Artinya, tidak diperkenankan adanya pembangunan permanen di lokasi tersebut, semisal perumahan.
Dalam Peraturan Daerah (Perda) Nomor 11 Tahun 2006 tentang Rencana Tata Ruang Wilayah (RTRW) Provinsi NTB, ada klausul yang mengatur tentang syarat pembangunan perumahan, di mana pembangunan dilarang di lokasi sawah abadi.
Selain Perda, aturan hukum lebih tinggi di atasnya juga melarang pembangunan perumahan di lokasi lahan produktif. Aturan-aturan tersebut di antaranya, Keputusan Menteri Dalam Negeri (Kepmendagri) Nomor 50 tahun 2001 tentang Pedoman Pemberdayaan P3A (Perkumpulan Petani Pemakai Air), Undang-undang nomor 7 tahun 2004 tentang Sumber Daya Air.
Kemudian, Peraturan Pemerintah (PP) Nomor 20 Tahun 2006 tentang Irigasi, dan Peraturan Menteri (Permen) Pekerjaan Umum Nomor 33 Tahun 2007 tentang Pedoman Pemberdayaan P3A.
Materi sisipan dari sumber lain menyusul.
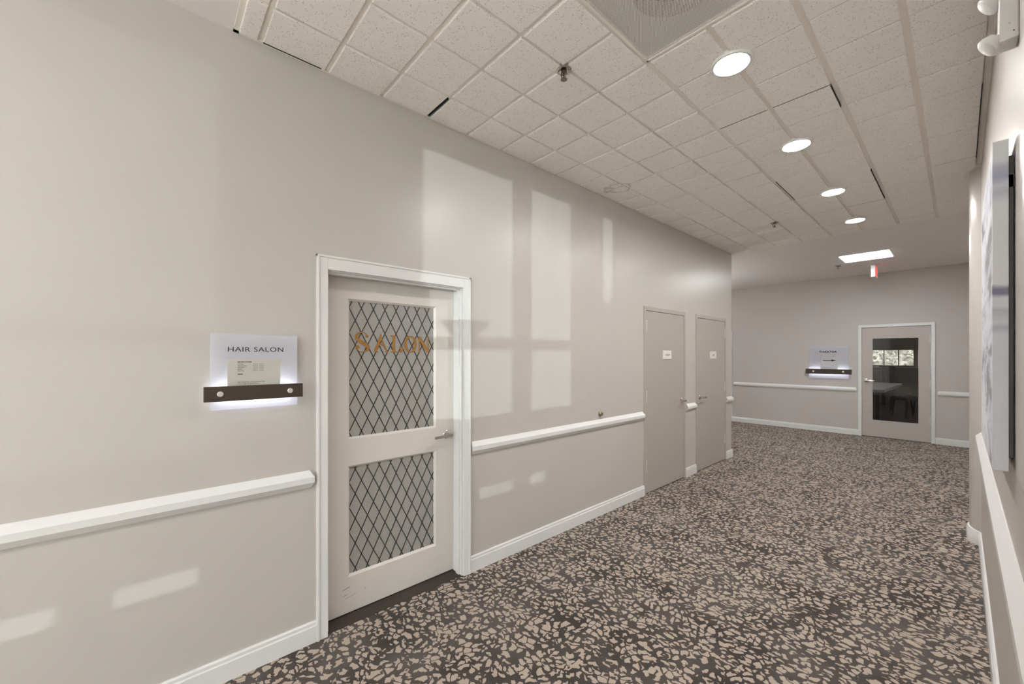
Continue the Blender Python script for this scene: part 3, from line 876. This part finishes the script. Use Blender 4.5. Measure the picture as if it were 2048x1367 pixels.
# ------------------------------------------------------------------ illuminated signs
def sign(name, label, M, pw, ph, pb, bl, br, bv0, bv1, caps, head, head_box, paper, body, arrow=False, pmat=M_paper):
    """local: u from panel left, v from 0 (absolute height minus base)"""
    t = thing(name, label, 'sign', M)
    g = G(); g.box(0, pw, pb, pb + ph, .026, .034); g.build('acrylic_panel', M_acryl, parent=t, bevel=.0008)
    g = G(); g.box(-bl, pw + br, bv0, bv1, .0345, .062); bar = g.build('mounting_bar', M_bronze, parent=t, bevel=.001)
    s = (bv1 - bv0) / .07
    for cu in caps:
        g = G(); g.lathe((cu, (bv0 + bv1) / 2, .062), (0, 0, 1), [(.0125 * s, 0), (.0125 * s, .003), (.011 * s, .0045)], 24); g.build('screw_cap', M_cap, parent=bar, smooth=True)
    # standoffs back to the wall and the LED strip between panel and wall
    for cu in caps:
        g = G(); g.lathe((cu, (bv0 + bv1) / 2, .0), (0, 0, 1), [(.008, 0), (.008, .0345)], 12)
        g.build('standoff', M_chrome, parent=t)
    g = G(); g.box(.02 * s, pw - .02 * s, bv0 + .012 * s, bv1 - .012 * s, .008, .014); g.build('light_strip', M_led, parent=t)
    hx0, hx1, hv0, hv1 = head_box
    text('sign_lettering', head, .03, hx0, hv0, .0345, M_ink, t, width=hx1 - hx0, height=hv1 - hv0, off=.0001 if not arrow else 0.0008, spacing=1.08)
    px0, px1, pv0, pv1 = paper
    g = G(); g.box(px0, px1, pv0, pv1, .0343, .0347); pp = g.build('paper_notice', pmat, parent=t)
    for (s_, x, v, sz, bold) in body:
        text('notice_lettering', s_, sz, x, v, .0351, M_greyink, pp, off=.00028 * bold, thick=.00005)
    if arrow:
        g = G(); a0, a1 = px0 + (px1 - px0) * .13, px1 - (px1 - px0) * .08; av = arrow; g.box(a0, a1 - .06, av - .007, av + .007, .0348, .0352)
        g.face([(a1 - .08, av - .022, .0353), (a1, av, .0353), (a1 - .08, av + .022, .0353)])
        g.build('arrow', M_ink, parent=pp)
    return t
days = ['Tuesday', 'Wednesday', 'Thursday', 'Friday', 'Saturday']
hours = ['10 a.m. - 6 p.m.', '10 a.m. - 6 p.m.', '10 a.m. - 6 p.m.', '10 a.m. - 6 p.m.', '10 a.m. - 4 p.m.']
b1 = [('SALON HOURS', .104, 1.5075, .0082, 1.6)]
for i, (a, b) in enumerate(zip(days, hours)):
    b1 += [(a, .104, 1.4975 - i * .0079, .0074, .3), (b, .166, 1.4975 - i * .0079, .0074, .3)]
b1 += [('Stylists', .104, 1.450, .0078, 1.4), ('Nail Technician - by appointment only', .104, 1.412, .0072, .5), ('Call to make an appointment', .104, 1.4035, .0072, .3)]
sign('salon_sign', 'backlit HAIR SALON sign with an hours notice and dark bar, left of the salon door',
     frame('left', .190, 0, 0), .361, .356, 1.287, .026, .020, 1.329, 1.398, (.034, .322), 'HAIR SALON', (.066, .297, 1.5595, 1.5825), (.064, .283, 1.38, 1.524), b1)
b2 = [('Please enter the door on the right', .20, 1.545, .0165, .6), ('and walk to the end of the hall and', .20, 1.520, .0165, .6), ('continue through to reach the', .20, 1.495, .0165, .6), ('theater', .20, 1.470, .0165, .6)]
sign('theater_sign', 'backlit THEATER sign with an arrow notice and black bar on the far wall',
     frame('far', -2.088, 0, 0), .636, .64, 1.085, .052, .046, 1.172, 1.272, (.075, .555), 'THEATER', (.165, .455, 1.600, 1.640), (.19, .47, 1.25, 1.565), b2, arrow=1.445, pmat=M_paper2)

# ------------------------------------------------------------------ small wall fittings
g = G(); g.lathe((0, 0, 0), (0, 0, 1), [(.026, 0), (.026, .006), (.020, .010), (.015, .022), (.017, .026), (.010, .030), (.004, .024)], 28)
tag(g.build('wall_button', M_doorstop, smooth=True, M=frame('left', 3.22, .978, 0)), 'round brass wall stop just above the chair rail left of the utility door', 'door stop')

# emergency light on the right wall
t = thing('emergency_light', 'white two-headed emergency light high on the right wall at the frame corner', 'emergency light', frame('right', -1.87, 2.47, 0))
g = G(); g.box(-.075, 0, 0, .17, 0, .038); g.build('housing', M_plast, parent=t, bevel=.004)
g = G(); g.lathe((-.001, .045, .018), (1, 0, 0), [(.0022, 0), (.0022, .0014)], 10); g.build('screw', M_chrome, parent=t)
g = G(); g.lathe((-.001, .02, .010), (1, 0, 0), [(.0018, 0), (.0018, .0014)], 10); g.build('screw', M_black, parent=t)
for uu, vv in ((-.034, .020), (-.040, .150)):
    g = G()
    g.tube([(uu, vv + .012, .034), (uu, vv, .050)], .012, 14)
    g.lathe((uu, vv + .002, .044), (0.05, -.62, .78), [(.012, -.012), (.026, -.004), (.031, .010), (.031, .020), (.026, .024), (.020, .0255)], 28)
    g.build('lamp_head', M_plast, parent=t, smooth=True)

# canvas on the right wall
t = thing('canvas_painting', 'large grey and white abstract canvas hung on the right wall, seen edge-on', 'painting', at(XR, 2.0, 1.176))
g = G(); g.box(-.046, -.013, 0, .90, 0, 1.046); g.build('canvas', M_paint, parent=t, bevel=.001)
g = G()
g.box(-.014, -.002, .03, .06, .04, 1.0); g.box(-.014, -.002, .84, .87, .04, 1.0); g.box(-.014, 0, .03, .87, .90, .94)
g.build('stretcher_frame', M_wood, parent=t)

# ------------------------------------------------------------------ ceiling fittings
def downlight(label, x, y):
    t = thing('recessed_downlight', label, 'ceiling light', at(x, y, HC), 'round downlights along the tiled ceiling')
    g = G(); g.lathe((0, 0, 0), (0, 0, -1), [(.099, 0.0), (.099, .019), (.096, .023), (.084, .023), (.079, .014)], 48, caps=False)
    g.build('trim_ring', M_ring, parent=t, smooth=True)
    g = G(); g.lathe((0, 0, 0), (0, 0, -1), [(.0785, .002), (.0785, .0145)], 48)
    g.build('lens', M_lamp, parent=t)
for (x, y), lb in zip(LIGHTS, ['round lit downlight nearest the camera, beside the perforated air diffuser', 'second round lit downlight from the camera along the tiled ceiling',
                               'third round lit downlight from the camera, before the last one', 'smallest round lit downlight, next to the end of the tiled ceiling']):
    downlight(lb, x, y)
for n_, (x, y) in enumerate(((-0.80, -1.4), (-0.80, -3.4), (-0.8, -5.6), (2.0, -1.2), (2.0, -3.4), (2.0, -5.6))):  # unseen lobby lamps added to light the corridor from behind
    downlight('added unseen downlight in the lobby ceiling behind the camera, ' + ('nearest', 'second', 'farthest')[n_ % 3] + (' on the corridor side' if n_ < 3 else ' on the window side'), x, y)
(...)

Kepala Dinas Perumahan dan Permukiman (Perkim) Lombok Barat (Lobar), H Lalu Winengan, sebelumnya dihubungi melalui sambungan telepon membenarkan belum menerbitkan izin rencana pembangunan perumahan di sana.
Dia memahami betul risiko menerbitkan izin di lahan yang produktif.
"Sampai hari ini, kami belum pernah mengeluarkan izin apapun khusus pengembangan perumahan di wilayah desa Sembung, kecamatan Narmada," kata Winengan yang dikonfirmasi melalui telpon selulernya, Minggu.
Pemerintah terus mengupayakan perlindungan terhadap sektor pertanian dengan menggunakan konsep RTRW yang harus memiliki sawah. NTB salah satu daerah yang mendapat prioritas untuk sawah abadi, sehingga pengembangan properti harus mematuhi segala aturan jika ingin terhindar dari sanksi.
Terpisah, salah satu warga desa Sembung, Kecamatan Narmada, Nuriyanti membenarkan jika lahan perumahan itu berdiri di areal persawahan milik warga.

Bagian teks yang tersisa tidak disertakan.